**WHAT YOU ARE ASKED TO DO**
Retype these lines and no others: the line holding "Model this scene", the line holding "F, VX, HY, CAMH", and all lines between them. Pictures stay out.

%%

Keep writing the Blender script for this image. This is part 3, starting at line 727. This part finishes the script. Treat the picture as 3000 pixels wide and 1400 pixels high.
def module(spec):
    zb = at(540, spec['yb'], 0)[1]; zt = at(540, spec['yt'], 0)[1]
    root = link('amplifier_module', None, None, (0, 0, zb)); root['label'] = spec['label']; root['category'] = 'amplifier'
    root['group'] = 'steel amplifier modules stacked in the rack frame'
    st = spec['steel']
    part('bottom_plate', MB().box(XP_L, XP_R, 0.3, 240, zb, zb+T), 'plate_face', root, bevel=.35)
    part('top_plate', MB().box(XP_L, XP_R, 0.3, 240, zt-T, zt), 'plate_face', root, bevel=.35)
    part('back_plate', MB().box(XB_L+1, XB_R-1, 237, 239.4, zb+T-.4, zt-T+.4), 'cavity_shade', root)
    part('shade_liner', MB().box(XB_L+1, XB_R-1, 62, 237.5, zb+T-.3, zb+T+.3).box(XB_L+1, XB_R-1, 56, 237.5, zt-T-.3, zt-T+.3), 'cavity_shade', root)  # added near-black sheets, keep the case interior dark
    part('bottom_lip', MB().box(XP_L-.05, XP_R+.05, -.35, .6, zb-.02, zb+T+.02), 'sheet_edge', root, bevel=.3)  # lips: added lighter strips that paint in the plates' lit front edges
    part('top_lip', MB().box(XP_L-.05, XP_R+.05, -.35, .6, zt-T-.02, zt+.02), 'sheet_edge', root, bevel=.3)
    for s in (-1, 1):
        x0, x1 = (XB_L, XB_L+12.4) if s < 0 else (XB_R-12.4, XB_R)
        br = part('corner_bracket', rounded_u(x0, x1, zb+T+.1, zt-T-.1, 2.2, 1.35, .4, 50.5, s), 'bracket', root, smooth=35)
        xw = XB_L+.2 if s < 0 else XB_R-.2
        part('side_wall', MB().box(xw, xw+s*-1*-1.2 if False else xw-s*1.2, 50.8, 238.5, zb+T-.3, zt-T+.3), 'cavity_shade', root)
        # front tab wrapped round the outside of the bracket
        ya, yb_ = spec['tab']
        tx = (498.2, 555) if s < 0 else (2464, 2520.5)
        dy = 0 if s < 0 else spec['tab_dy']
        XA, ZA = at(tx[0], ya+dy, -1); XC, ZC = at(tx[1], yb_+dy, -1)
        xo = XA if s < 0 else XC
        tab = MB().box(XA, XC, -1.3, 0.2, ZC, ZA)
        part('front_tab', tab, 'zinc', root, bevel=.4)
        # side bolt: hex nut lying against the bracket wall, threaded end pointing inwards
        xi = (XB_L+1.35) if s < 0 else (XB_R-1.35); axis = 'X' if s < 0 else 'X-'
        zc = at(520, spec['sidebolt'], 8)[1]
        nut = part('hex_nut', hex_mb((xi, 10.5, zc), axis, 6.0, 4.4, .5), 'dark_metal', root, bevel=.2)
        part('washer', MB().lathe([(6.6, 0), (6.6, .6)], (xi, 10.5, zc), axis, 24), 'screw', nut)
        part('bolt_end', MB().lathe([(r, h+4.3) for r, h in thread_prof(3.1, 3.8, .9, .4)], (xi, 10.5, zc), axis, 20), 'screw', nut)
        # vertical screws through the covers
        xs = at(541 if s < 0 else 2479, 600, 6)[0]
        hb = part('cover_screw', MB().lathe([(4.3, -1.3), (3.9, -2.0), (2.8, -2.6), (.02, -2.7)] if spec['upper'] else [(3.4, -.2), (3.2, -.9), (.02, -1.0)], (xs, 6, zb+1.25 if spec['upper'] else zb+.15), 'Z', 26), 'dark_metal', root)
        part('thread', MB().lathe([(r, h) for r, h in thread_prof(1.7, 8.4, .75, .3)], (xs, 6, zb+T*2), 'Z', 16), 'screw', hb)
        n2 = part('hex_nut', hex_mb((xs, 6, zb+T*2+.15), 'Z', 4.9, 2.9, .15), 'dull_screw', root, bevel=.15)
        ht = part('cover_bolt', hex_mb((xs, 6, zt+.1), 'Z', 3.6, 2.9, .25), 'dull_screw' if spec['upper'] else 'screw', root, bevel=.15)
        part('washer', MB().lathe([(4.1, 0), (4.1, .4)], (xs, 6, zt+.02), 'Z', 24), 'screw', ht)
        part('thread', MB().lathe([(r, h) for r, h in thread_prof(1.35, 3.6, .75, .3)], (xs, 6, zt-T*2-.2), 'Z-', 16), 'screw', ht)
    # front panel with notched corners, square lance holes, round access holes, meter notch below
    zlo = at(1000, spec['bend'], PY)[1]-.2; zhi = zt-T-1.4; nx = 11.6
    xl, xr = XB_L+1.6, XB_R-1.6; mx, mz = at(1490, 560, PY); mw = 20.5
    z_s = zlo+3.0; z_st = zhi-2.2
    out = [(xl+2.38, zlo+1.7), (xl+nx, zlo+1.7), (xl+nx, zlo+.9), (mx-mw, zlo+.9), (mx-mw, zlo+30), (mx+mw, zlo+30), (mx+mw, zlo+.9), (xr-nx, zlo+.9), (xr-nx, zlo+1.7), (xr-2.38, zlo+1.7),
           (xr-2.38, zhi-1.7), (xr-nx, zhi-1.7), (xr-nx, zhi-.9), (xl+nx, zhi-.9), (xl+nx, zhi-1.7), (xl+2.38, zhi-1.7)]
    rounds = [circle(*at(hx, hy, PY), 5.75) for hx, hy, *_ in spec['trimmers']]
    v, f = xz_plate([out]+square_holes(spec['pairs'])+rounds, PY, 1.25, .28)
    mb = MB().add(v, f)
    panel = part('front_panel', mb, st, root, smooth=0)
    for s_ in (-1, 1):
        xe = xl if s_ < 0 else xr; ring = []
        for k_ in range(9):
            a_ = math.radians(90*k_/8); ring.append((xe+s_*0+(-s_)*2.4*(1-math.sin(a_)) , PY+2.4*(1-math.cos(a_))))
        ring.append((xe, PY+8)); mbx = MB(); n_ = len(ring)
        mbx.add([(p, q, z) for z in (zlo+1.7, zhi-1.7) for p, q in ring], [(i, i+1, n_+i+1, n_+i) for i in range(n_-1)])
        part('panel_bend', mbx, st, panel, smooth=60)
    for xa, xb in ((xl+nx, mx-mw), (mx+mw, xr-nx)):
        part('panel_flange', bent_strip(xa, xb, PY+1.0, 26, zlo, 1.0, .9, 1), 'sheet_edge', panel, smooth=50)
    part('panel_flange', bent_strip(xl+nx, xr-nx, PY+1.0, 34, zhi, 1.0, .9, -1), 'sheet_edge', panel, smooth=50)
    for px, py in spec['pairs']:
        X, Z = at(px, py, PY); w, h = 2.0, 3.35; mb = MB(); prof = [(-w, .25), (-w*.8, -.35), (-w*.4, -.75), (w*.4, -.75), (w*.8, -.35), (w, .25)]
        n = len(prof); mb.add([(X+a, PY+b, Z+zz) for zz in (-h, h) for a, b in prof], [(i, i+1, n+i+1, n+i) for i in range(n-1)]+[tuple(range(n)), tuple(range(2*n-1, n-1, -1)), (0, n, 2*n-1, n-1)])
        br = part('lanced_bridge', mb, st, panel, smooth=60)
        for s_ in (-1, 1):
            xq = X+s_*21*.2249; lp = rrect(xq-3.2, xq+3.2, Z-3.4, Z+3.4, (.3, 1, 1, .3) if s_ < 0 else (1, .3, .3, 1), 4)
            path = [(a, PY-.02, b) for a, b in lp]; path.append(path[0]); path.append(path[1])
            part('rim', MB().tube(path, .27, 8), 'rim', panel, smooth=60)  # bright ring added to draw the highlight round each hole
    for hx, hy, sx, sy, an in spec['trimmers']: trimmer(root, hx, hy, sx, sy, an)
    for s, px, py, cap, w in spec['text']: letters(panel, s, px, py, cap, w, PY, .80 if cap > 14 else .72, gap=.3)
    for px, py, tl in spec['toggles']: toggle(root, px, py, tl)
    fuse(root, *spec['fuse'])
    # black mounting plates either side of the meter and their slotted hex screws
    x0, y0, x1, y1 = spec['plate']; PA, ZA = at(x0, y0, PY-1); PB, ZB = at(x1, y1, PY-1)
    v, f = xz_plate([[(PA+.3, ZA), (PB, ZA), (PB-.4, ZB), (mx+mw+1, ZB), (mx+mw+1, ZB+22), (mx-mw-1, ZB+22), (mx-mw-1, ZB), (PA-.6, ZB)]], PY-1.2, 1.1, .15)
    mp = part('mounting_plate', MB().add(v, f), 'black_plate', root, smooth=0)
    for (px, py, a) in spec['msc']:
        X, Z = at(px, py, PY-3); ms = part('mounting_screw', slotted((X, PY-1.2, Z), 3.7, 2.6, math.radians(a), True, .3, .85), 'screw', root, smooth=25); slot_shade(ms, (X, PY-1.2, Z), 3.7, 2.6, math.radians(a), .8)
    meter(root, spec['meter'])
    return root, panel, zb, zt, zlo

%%
%%

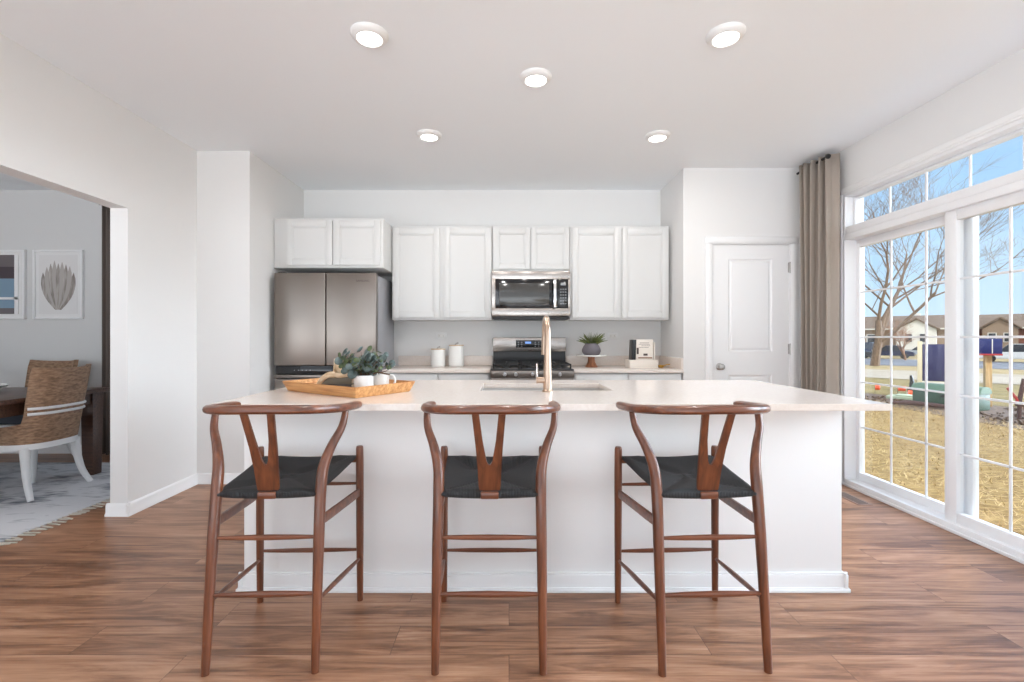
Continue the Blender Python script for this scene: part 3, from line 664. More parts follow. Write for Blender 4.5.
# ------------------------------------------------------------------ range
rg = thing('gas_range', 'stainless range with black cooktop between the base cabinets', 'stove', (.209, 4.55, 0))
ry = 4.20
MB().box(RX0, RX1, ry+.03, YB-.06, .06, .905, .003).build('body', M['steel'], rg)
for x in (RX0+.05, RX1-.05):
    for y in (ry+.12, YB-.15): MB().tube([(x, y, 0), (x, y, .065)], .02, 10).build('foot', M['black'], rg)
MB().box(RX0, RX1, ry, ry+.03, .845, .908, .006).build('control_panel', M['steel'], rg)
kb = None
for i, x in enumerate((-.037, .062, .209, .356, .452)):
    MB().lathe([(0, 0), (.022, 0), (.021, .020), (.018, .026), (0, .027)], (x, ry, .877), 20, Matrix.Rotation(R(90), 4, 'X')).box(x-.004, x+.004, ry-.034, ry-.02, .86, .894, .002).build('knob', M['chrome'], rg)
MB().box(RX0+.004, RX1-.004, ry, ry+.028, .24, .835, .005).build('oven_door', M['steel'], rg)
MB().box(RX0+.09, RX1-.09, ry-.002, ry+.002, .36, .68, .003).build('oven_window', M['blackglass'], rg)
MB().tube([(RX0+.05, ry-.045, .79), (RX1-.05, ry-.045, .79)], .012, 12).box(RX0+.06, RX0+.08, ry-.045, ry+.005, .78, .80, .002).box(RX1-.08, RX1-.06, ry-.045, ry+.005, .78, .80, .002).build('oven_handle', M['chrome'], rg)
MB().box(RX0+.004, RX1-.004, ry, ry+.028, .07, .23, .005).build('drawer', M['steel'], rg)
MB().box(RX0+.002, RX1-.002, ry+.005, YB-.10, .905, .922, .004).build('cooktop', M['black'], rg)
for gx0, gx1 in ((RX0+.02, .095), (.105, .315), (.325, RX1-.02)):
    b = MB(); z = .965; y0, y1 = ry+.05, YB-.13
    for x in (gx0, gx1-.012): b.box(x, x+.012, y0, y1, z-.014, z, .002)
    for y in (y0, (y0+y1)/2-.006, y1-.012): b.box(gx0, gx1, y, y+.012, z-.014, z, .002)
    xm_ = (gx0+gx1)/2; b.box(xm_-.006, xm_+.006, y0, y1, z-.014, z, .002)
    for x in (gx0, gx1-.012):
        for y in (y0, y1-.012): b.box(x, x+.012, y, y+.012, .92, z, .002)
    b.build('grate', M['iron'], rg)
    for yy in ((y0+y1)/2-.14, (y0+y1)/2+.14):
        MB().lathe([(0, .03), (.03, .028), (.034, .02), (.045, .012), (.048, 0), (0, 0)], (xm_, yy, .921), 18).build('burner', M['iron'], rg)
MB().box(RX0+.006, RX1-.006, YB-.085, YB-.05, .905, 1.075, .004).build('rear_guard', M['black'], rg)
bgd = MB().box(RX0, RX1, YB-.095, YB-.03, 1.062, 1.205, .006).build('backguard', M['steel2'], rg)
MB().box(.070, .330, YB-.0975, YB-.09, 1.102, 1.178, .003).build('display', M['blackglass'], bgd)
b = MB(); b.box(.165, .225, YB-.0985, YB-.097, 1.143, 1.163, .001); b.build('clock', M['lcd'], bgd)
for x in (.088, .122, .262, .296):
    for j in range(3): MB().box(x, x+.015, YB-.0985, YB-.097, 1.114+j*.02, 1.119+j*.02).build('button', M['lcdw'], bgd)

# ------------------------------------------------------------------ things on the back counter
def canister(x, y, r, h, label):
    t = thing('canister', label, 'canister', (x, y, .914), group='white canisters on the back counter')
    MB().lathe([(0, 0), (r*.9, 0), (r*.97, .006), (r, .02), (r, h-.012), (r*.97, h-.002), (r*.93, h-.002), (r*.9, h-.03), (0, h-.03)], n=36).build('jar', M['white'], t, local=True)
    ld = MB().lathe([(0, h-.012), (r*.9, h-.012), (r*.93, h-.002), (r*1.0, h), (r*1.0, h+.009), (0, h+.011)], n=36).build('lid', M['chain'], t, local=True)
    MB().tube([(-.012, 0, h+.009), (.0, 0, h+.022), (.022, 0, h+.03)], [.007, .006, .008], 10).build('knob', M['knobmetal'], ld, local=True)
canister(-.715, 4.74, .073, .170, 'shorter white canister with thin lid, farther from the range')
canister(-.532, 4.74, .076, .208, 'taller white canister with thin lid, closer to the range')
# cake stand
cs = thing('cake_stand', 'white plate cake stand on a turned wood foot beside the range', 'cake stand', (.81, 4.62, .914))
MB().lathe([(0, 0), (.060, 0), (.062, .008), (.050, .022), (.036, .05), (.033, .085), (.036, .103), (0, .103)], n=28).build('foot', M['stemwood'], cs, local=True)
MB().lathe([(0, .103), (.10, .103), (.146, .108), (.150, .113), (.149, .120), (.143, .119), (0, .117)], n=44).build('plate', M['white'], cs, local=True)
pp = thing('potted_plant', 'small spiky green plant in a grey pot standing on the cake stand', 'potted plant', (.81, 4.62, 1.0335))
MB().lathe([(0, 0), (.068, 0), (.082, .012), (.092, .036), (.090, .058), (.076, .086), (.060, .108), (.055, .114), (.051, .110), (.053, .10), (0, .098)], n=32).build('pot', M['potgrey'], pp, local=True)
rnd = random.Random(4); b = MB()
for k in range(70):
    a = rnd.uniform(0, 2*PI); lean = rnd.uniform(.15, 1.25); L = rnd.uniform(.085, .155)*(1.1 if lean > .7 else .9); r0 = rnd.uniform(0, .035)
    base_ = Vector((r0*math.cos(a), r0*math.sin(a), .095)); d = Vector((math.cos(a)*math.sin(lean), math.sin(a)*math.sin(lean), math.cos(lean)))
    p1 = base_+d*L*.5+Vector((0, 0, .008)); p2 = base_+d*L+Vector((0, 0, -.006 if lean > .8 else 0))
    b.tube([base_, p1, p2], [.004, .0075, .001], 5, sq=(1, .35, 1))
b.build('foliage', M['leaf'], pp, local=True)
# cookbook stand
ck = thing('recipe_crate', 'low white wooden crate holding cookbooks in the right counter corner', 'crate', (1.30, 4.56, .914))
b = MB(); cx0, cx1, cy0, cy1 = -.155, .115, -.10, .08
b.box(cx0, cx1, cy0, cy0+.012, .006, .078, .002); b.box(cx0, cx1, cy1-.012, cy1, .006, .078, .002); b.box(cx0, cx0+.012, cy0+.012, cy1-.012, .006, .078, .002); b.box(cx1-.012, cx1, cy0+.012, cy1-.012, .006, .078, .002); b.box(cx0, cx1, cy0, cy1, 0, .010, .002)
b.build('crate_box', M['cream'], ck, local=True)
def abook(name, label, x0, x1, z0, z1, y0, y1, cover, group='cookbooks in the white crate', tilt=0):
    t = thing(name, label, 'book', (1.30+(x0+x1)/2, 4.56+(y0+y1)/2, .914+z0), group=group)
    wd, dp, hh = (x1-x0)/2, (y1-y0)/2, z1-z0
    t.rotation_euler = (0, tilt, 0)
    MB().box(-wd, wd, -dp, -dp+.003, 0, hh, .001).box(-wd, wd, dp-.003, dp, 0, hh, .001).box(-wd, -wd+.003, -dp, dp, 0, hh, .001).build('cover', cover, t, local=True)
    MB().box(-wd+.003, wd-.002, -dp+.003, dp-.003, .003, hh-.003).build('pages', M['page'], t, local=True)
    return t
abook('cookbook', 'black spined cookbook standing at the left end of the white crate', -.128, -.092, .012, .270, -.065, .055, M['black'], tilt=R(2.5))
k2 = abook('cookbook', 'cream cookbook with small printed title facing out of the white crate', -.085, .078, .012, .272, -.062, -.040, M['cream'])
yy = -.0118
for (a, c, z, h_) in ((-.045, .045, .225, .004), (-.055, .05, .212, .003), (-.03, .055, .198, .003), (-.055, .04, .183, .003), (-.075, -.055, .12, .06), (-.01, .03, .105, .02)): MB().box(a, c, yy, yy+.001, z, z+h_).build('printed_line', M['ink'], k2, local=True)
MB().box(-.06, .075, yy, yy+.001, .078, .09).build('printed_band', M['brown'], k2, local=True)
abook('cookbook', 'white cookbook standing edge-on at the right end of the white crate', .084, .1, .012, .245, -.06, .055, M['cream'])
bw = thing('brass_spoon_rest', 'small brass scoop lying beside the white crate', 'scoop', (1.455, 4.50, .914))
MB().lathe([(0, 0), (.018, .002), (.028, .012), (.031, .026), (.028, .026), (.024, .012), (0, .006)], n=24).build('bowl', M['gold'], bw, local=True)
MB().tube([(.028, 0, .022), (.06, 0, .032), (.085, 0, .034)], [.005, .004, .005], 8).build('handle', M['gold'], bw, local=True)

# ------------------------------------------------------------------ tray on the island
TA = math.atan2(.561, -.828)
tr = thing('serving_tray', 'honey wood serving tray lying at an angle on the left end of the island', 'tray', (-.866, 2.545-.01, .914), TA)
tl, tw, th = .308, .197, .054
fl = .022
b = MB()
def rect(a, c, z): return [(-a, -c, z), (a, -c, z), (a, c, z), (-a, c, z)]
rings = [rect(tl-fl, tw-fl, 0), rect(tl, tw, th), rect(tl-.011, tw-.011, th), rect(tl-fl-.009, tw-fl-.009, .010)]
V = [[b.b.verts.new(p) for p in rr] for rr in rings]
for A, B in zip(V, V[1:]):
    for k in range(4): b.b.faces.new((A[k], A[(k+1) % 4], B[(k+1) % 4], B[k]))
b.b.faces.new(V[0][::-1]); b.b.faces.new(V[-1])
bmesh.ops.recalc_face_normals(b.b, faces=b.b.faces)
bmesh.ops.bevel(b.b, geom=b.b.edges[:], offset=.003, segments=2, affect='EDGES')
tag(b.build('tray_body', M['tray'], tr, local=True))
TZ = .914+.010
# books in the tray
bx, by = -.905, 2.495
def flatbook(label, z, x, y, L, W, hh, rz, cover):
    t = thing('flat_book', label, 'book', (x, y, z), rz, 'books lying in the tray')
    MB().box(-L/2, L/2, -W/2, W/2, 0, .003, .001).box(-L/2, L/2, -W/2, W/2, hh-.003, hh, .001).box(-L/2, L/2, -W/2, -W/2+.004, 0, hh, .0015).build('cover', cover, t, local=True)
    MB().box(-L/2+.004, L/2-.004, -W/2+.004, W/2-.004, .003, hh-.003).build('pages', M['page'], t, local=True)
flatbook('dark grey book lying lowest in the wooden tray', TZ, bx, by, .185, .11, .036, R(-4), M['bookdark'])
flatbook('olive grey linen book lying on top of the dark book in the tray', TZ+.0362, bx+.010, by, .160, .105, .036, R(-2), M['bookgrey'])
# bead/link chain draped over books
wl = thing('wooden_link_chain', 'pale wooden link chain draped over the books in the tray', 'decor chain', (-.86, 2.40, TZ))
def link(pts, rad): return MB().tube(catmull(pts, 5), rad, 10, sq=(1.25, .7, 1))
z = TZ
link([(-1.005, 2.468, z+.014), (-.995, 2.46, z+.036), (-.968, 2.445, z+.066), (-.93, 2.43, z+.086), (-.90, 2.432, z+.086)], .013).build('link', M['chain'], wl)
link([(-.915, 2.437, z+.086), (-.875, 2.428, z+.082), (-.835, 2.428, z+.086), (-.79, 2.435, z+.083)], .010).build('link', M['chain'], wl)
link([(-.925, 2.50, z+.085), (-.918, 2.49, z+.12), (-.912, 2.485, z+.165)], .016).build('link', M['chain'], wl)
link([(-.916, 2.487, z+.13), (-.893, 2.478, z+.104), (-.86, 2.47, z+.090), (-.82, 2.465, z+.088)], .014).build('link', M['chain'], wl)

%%
%%

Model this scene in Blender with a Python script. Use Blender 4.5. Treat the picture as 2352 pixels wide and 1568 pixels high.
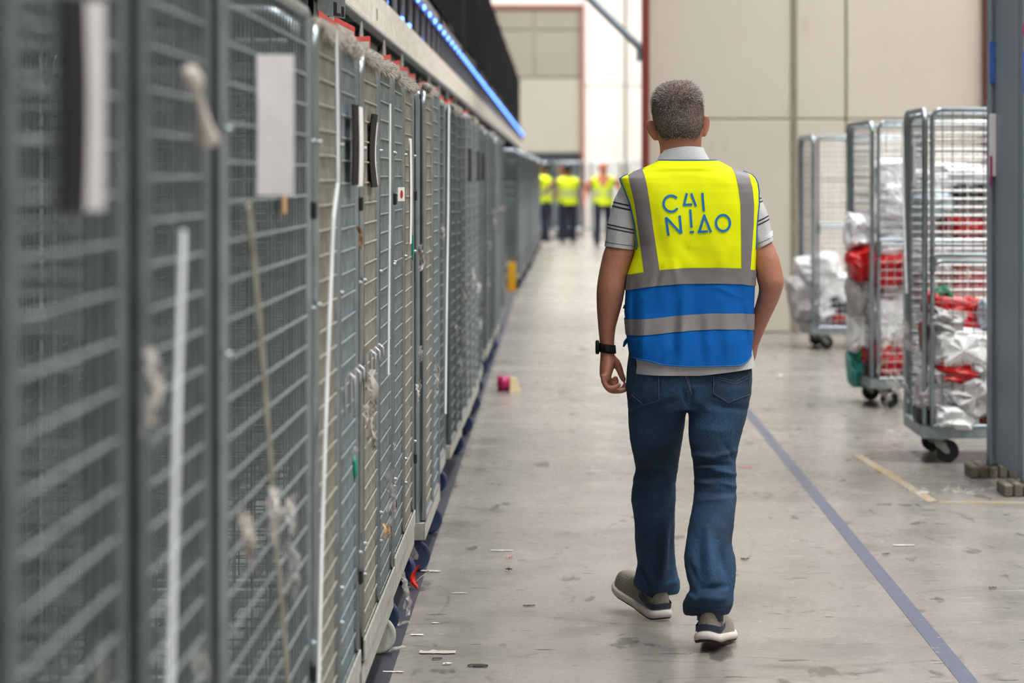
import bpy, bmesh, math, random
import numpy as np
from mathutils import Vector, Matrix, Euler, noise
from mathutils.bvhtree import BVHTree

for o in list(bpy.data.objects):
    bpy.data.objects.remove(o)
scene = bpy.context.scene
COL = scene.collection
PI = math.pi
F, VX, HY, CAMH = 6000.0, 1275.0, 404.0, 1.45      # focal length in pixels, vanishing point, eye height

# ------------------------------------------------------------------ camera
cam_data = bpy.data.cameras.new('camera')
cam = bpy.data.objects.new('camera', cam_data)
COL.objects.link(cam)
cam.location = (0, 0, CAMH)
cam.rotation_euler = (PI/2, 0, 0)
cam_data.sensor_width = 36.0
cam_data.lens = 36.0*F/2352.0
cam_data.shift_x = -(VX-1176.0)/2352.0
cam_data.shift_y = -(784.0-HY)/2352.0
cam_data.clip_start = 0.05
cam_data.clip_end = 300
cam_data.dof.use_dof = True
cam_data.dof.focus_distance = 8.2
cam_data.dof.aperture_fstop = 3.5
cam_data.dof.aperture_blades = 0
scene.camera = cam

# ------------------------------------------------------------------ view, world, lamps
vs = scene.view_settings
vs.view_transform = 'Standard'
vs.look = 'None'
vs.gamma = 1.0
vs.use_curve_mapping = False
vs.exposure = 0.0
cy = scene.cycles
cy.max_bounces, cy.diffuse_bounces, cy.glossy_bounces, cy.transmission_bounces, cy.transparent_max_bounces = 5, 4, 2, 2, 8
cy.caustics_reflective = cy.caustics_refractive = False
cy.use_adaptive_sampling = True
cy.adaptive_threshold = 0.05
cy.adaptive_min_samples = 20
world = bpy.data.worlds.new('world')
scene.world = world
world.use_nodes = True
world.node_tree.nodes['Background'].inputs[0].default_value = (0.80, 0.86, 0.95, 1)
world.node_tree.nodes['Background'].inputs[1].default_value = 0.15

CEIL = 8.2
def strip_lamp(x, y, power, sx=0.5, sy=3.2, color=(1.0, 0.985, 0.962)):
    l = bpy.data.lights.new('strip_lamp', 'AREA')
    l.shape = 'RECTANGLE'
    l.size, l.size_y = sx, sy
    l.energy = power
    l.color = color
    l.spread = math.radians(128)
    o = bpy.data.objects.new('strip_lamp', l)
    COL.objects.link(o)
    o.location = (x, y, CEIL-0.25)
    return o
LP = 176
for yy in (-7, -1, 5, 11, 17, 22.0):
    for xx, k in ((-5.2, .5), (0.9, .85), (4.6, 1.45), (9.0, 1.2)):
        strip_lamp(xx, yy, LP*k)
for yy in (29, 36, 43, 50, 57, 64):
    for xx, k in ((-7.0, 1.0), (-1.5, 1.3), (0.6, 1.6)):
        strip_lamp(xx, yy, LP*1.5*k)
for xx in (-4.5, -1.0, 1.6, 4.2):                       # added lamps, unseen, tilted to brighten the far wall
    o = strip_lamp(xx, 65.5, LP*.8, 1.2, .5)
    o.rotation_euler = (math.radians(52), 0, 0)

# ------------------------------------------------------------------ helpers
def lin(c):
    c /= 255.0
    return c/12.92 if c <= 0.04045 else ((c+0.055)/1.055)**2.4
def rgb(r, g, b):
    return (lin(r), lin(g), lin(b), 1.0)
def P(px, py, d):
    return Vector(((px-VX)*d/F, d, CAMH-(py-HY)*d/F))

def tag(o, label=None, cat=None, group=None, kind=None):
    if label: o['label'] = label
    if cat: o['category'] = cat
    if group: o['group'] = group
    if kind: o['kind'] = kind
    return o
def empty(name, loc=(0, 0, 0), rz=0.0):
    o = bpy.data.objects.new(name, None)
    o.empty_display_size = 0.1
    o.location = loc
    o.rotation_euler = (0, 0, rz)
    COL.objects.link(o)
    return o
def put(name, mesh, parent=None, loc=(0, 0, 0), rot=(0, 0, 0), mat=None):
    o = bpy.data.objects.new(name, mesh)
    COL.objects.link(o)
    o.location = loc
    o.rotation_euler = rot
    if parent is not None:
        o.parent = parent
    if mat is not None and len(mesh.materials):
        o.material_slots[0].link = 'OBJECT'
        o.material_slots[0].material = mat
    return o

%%

**RESULT**
Model this scene in Blender with a Python script. Use Blender 4.5. Treat the picture as 2352 pixels wide and 1568 pixels high.
import bpy, bmesh, math, random
import numpy as np
from mathutils import Vector, Matrix, Euler, noise
from mathutils.bvhtree import BVHTree

for o in list(bpy.data.objects):
    bpy.data.objects.remove(o)
scene = bpy.context.scene
COL = scene.collection
PI = math.pi
F, VX, HY, CAMH = 6000.0, 1275.0, 404.0, 1.45      # focal length in pixels, vanishing point, eye height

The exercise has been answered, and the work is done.